■ **YOUR INSTRUCTIONS**: How many lines of the data hold the word "with"? State the number and nothing else.

■ **DATASET**:
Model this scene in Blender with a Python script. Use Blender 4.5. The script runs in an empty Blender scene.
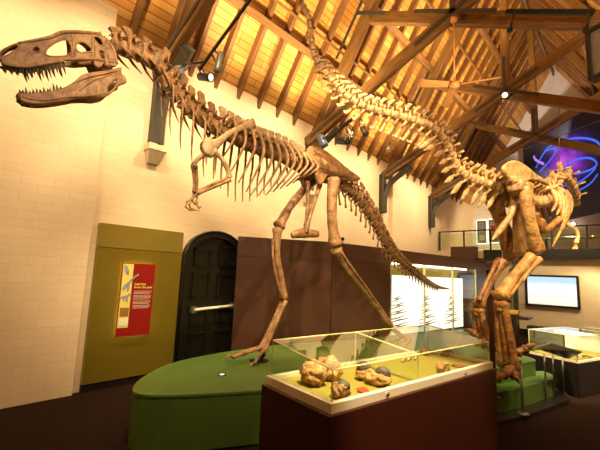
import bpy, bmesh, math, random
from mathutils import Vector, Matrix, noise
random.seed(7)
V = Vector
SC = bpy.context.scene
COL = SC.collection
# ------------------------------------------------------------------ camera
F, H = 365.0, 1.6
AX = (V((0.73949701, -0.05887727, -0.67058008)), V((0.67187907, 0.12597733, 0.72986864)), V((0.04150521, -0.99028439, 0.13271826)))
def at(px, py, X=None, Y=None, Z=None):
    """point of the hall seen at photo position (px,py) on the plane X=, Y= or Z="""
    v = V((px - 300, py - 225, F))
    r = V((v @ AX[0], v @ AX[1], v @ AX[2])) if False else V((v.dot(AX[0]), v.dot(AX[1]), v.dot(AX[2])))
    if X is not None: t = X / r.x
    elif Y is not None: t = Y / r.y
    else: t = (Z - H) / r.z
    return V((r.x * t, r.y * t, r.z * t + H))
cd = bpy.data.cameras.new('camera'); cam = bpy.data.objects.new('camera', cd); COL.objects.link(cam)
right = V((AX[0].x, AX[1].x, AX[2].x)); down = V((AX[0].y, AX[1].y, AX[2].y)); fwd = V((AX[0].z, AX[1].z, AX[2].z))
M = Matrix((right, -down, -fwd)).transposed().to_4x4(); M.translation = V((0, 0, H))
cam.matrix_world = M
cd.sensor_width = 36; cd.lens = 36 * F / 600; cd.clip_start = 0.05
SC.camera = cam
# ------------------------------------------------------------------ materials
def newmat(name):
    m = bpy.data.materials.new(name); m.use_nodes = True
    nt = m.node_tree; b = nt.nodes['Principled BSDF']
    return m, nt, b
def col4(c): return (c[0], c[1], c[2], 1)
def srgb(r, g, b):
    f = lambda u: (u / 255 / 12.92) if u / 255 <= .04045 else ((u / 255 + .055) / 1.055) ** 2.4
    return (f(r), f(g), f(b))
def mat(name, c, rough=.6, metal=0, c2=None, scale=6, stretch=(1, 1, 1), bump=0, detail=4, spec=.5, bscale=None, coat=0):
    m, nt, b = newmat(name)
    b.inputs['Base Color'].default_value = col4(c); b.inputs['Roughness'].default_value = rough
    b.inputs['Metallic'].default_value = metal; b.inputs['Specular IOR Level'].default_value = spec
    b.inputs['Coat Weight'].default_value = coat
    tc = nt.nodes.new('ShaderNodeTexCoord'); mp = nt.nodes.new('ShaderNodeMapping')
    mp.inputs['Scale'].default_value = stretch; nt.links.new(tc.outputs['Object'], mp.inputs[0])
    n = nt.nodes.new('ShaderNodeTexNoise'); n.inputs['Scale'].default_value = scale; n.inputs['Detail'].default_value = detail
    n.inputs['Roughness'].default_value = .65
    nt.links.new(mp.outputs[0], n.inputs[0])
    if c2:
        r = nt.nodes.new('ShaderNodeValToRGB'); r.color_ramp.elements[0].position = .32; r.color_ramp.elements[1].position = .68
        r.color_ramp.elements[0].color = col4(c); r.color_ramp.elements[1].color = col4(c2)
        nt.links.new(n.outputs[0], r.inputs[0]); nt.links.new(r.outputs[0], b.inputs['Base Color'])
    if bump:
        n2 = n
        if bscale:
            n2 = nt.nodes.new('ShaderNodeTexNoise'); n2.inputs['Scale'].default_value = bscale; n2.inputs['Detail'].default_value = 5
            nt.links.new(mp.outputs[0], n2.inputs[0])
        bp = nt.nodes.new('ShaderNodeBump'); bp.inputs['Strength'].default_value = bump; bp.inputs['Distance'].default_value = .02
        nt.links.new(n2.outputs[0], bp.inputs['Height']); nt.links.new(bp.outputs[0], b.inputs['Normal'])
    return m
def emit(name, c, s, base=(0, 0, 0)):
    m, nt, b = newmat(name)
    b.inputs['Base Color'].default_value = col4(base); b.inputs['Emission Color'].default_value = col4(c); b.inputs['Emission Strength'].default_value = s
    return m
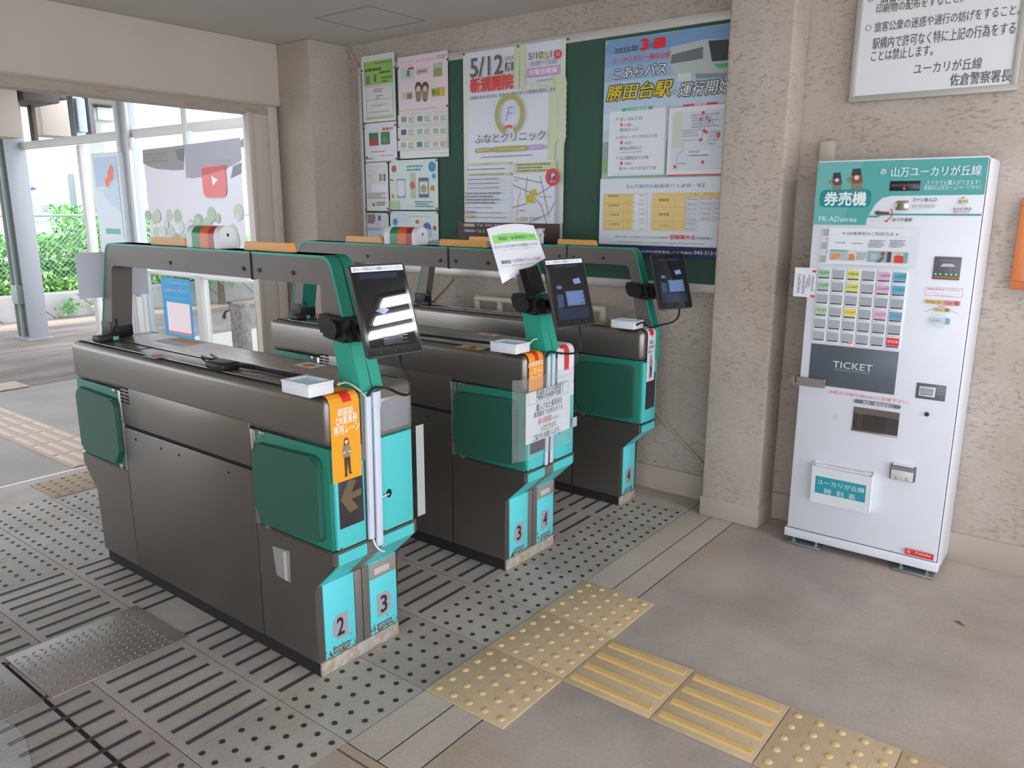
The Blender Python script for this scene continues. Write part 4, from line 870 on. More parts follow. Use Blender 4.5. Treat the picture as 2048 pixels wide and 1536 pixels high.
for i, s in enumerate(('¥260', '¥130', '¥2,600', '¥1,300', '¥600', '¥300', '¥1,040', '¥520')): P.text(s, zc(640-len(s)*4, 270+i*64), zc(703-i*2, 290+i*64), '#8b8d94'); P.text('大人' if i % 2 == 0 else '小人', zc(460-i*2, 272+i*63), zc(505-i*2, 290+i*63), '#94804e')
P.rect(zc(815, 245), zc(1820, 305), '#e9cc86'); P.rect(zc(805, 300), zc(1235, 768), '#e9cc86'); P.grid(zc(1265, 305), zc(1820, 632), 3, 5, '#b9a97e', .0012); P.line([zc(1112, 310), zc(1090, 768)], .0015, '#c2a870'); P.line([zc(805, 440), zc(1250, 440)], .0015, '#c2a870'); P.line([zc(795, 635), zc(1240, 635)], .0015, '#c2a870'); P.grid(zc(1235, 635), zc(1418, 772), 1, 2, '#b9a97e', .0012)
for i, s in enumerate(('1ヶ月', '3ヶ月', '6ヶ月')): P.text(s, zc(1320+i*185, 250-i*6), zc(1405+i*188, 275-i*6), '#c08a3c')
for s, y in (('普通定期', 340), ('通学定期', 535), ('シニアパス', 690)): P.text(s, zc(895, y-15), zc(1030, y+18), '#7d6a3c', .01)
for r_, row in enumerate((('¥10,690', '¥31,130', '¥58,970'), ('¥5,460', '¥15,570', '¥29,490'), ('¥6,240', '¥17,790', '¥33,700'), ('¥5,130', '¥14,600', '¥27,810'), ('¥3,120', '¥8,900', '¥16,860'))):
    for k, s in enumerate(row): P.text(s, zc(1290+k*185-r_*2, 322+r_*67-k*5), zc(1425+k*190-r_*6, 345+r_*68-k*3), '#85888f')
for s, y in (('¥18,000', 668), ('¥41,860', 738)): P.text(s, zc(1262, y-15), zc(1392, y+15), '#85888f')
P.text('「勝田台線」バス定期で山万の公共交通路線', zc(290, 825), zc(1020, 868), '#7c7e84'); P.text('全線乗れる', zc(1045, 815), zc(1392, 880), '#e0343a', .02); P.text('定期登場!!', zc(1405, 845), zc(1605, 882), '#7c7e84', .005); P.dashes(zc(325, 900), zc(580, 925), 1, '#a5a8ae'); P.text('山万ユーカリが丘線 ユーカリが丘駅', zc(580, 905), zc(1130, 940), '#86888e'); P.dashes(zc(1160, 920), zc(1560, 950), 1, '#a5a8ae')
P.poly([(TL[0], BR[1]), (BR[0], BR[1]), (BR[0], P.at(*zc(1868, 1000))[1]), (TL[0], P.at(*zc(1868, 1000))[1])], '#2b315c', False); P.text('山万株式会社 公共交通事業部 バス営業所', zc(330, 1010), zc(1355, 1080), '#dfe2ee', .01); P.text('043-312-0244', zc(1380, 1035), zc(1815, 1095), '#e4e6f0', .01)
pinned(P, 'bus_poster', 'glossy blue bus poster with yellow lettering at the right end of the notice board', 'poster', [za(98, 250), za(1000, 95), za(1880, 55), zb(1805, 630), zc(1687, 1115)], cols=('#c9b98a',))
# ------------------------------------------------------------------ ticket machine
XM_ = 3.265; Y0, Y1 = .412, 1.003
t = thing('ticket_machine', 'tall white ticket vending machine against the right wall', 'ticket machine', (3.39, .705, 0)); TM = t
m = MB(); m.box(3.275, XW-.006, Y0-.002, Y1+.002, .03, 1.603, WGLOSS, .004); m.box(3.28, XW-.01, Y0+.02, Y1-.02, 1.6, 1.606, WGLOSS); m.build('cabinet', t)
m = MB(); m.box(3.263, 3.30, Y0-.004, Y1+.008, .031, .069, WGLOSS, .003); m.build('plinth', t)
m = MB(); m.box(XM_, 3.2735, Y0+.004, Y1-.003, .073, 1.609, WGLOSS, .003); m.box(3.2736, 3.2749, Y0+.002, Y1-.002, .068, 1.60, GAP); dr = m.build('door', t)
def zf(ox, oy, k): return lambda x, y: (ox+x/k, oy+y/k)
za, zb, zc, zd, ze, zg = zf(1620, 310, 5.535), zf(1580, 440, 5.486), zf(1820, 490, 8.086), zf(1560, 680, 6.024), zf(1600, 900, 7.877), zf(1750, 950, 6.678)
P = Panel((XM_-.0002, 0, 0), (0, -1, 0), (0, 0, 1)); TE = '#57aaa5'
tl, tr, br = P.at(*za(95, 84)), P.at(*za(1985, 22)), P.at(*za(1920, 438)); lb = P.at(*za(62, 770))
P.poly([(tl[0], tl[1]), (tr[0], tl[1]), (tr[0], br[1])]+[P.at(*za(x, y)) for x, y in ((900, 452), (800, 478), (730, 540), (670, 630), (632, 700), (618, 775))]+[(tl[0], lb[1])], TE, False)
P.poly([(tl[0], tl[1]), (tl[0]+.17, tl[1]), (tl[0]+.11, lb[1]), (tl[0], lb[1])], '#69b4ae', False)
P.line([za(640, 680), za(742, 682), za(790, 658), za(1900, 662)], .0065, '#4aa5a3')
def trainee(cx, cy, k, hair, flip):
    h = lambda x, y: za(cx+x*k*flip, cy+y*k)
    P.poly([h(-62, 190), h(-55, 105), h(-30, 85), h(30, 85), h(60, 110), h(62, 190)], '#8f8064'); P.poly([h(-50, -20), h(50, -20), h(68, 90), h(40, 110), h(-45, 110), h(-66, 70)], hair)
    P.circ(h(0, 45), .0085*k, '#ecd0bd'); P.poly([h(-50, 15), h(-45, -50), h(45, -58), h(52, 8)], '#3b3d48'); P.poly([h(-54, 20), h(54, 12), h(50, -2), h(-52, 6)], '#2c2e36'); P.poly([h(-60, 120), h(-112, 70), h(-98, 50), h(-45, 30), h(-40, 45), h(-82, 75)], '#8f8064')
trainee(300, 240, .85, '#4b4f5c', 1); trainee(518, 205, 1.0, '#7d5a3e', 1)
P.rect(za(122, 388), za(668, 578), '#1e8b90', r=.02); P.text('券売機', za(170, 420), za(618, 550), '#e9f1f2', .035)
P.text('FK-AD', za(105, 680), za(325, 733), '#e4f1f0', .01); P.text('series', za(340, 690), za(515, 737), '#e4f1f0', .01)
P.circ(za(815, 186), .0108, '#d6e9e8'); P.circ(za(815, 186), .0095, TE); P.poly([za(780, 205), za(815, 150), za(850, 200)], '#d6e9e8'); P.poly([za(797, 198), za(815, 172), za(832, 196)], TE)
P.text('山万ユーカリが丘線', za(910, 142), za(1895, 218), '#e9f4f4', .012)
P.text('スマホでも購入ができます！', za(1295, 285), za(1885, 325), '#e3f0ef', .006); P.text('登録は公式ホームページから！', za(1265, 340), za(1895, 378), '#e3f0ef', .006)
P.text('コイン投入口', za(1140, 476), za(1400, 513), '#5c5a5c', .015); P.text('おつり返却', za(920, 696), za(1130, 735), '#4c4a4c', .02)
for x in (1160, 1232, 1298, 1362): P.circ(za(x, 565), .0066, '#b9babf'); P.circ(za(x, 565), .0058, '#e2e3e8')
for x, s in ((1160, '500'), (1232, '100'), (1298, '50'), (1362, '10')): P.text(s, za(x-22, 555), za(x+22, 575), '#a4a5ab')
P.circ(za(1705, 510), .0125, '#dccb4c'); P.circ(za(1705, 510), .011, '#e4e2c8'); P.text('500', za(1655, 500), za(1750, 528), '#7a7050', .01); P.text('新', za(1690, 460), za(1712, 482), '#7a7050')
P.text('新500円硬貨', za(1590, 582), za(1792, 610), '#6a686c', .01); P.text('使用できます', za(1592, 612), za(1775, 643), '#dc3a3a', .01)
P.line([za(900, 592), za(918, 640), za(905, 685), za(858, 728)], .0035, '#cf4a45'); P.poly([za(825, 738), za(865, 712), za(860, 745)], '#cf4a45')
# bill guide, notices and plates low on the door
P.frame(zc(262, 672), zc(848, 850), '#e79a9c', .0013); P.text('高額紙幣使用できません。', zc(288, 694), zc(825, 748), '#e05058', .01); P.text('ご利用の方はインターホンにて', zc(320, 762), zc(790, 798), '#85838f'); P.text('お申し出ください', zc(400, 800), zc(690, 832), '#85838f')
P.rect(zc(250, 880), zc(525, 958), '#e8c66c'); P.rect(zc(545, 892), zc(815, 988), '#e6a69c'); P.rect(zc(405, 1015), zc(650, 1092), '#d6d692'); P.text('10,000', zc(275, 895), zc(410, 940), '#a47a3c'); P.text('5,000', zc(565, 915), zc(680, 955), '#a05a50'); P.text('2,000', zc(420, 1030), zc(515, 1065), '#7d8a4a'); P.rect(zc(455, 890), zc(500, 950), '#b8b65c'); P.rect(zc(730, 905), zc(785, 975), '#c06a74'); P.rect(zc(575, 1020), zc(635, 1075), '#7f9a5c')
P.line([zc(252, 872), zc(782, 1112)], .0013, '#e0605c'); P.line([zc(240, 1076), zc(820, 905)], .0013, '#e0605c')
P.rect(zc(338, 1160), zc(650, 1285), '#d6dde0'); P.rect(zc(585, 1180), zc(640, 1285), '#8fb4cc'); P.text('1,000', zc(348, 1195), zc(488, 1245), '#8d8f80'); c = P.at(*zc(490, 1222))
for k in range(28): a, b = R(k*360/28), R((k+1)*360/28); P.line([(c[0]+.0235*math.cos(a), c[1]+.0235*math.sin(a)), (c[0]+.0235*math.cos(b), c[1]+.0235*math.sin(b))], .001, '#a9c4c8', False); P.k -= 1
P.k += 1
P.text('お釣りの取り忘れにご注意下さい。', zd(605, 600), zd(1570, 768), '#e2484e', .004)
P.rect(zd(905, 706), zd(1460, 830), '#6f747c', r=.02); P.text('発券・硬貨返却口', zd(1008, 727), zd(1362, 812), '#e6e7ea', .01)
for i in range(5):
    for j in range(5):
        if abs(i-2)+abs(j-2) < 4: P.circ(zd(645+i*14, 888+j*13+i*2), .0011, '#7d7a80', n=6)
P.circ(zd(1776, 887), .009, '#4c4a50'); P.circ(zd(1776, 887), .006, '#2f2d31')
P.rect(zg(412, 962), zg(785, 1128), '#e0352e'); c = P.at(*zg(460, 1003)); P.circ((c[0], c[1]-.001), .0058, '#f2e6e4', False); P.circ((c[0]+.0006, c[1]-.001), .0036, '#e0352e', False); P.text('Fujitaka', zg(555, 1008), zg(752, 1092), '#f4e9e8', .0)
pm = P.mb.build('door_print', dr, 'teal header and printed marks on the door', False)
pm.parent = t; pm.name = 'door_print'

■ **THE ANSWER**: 2